4.72.3.6.2.2  (03-01-2002)
Examination Step

  1. Determine if the employer maintains a plan subject to the ADP test and a plan subject to the ACP test (there could be just one plan). If so, check to see if the multiple use test was passed.

4.72.3.7  (03-01-2002)
SIMPLE 401(k) Plans

  1. IRC sections 401(k)(11) and 401(m)(10) were added by section 1422 of SBJPA (as amended by section 1601(d) of TRA) to permit SIMPLE section 401(k) plans. SIMPLE 401(k) plans must be maintained on a calendar-year basis.

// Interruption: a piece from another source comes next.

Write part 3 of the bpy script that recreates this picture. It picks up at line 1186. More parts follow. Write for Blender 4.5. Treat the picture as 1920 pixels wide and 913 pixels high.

A SIMPLE 401(k) plan is deemed to satisfy the ADP and ACP tests. See IRM 4.72.2.11 for details on SIMPLE 401(k) plans.

4.72.3.8  (03-01-2002)
Safe Harbor 401(k) Plans

  1. Beginning in 1999, safe harbor 401(k) plans became available to employers. The Service has published two notices on safe harbor plans, Notice 98-52 and Notice 2000-3. These two notices provide guidance on the design-based alternative or "safe harbor" methods under IRC sections 401(k)(12) and 401(m)(11)for satisfying the ADP test and the ACP test under IRC sections 401(k) and 401(m). A safe harbor 401(k) plan is deemed to satisfy the ADP test (and usually the ACP test as well). If a CODA satisfies the rules in IRC section 401(k)(12) and also the rules in IRC section 401(m)(11), the plan is deemed to satisfy both the ADP test and the ACP test. A plan can satisfy the ADP safe harbor without satisfying the ACP safe harbor, but a plan cannot satisfy the ACP safe harbor without satisfying the ADP safe harbor. See IRM 4.72.2.12 for details on safe harbor 401(k) plans.